2025年12月27日土曜日

ルックバック


『ルックバック』(2024年) 
 
Netflixでアニメ『ルックバック』を観た。
 
なんの予備知識もなく、Netflixで見つけたので偶然観てみた。物語は東北の田舎に住む女の子たち、藤野とその同級生京本が漫画家に成長していく物語。京本はひきこもり。藤野は学年新聞に4コマ漫画を描いている。二人は偶然出会い、漫画を共作し、入賞して漫画家への道を歩んでいく。しかし、京本は途中から絵が上手くなりたいという理由から美大に進学を希望するようになる。二人の道はそこで分かれて、藤野は一人で漫画家になっていく。そして、藤野は人気漫画の連載を持つようにまでなる。 そんなときニュースが飛び込んでくる。
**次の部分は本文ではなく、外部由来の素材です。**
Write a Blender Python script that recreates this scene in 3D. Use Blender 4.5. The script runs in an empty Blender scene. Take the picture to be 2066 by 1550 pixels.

京本の通う美大に不審者が侵入して殺人事件を起こしたというのだ。藤野は驚いて連絡をとろうとするも、京本は帰らぬひととなっていたのだった。後から知ったのだが、この事件は京アニ事件がベースになっているらしい。藤野は故郷に帰り、京本の部屋の前に立つ。藤野が京本を部屋から引っ張り出さなかったら、京本は死ななかったのではないかと自責の念にかられる。そして、藤野と京本が出会わなかった世界を想像する。そのとき、藤野は足元に京本の描いた4コマ漫画を見つける。そして、藤野は京本の部屋へ入り、京本が藤野の漫画をたくさん並べて藤野を応援していたことを知る。そして、ドアには藤野が京本に初めて出会った日に書いた、藤野のサインが入った半纏が吊るされていた。藤野は這い上がるようにして立ち上がり、仕事場に戻ると、デスクの前に4コマ漫画のコマ割りを貼って、再び漫画を描き始めるのだった。
 
京本がひきこもりで不器用でピュアなところがとても惹かれる。いろいろとズレたところも面白く、そのズレが藤野を励ますキッカケにもなっている。
 
4コマ漫画がとても上手に使われている。偶然、ドアの向こうに滑り込んでしまったり。あるいは、京本からの手紙のように藤野の足元に落ちていたり。また、この4コマ漫画は大人が描く4コマ漫画ではなく、子どもが描く4コマ漫画で、どこかシュールで、荒削りで、でも、大人には描けない何かなんだ。そして、京本からの手紙のような4コマ漫画のタイトルは「背中を見て」で、 これは半纏の藤野の描いたサインにもつながっていく。以前、藤野が「京本も私の背中を見て成長していくんだな」と偉そうなことを言っているのが伏線にもなっている。 エンドロールは漫画を描いている藤野の背中になっている。
 
京アニ事件があるからだろうが、とても切ない話だ。とても良い物語だった。
 
日本の田舎が描かれていて、そういえば、『鬼滅の刃』の作者は九州出身で、この作品の作者は東北出身らしい。なにか、そこにもアーティストが生まれる要素があるのかもしれない。
 
ところで、この作品を見終わったとき、私は作者はてっきり女性かと思っていた。ところが、調べたら、男性でしかも『チェーンソーマン』と同じ作者だそうだ。しかし、私は、もしかしたら、作者は女性ではないかと疑っている。あんなに流血の多い『鬼滅の刃』も女性だし、『チェーンソーマン』だって女性だったとしてもおかしくはないと思う。 とはいえ、まあ、男性なんだろうけど。ちなみに、シェークスピアの作品も女性が書いたのではないかという説がある。内容が女性的な面があるからだ。この『ルックバック』という作品も女性が描いたのではないかという気がしている。
 
さて、ネットで調べていたら、この『ルックバック』、是枝裕和監督が実写映画化するらしいということが分かった。
 
本当に偶然にこの作品を観たんだけれど、見て良かった。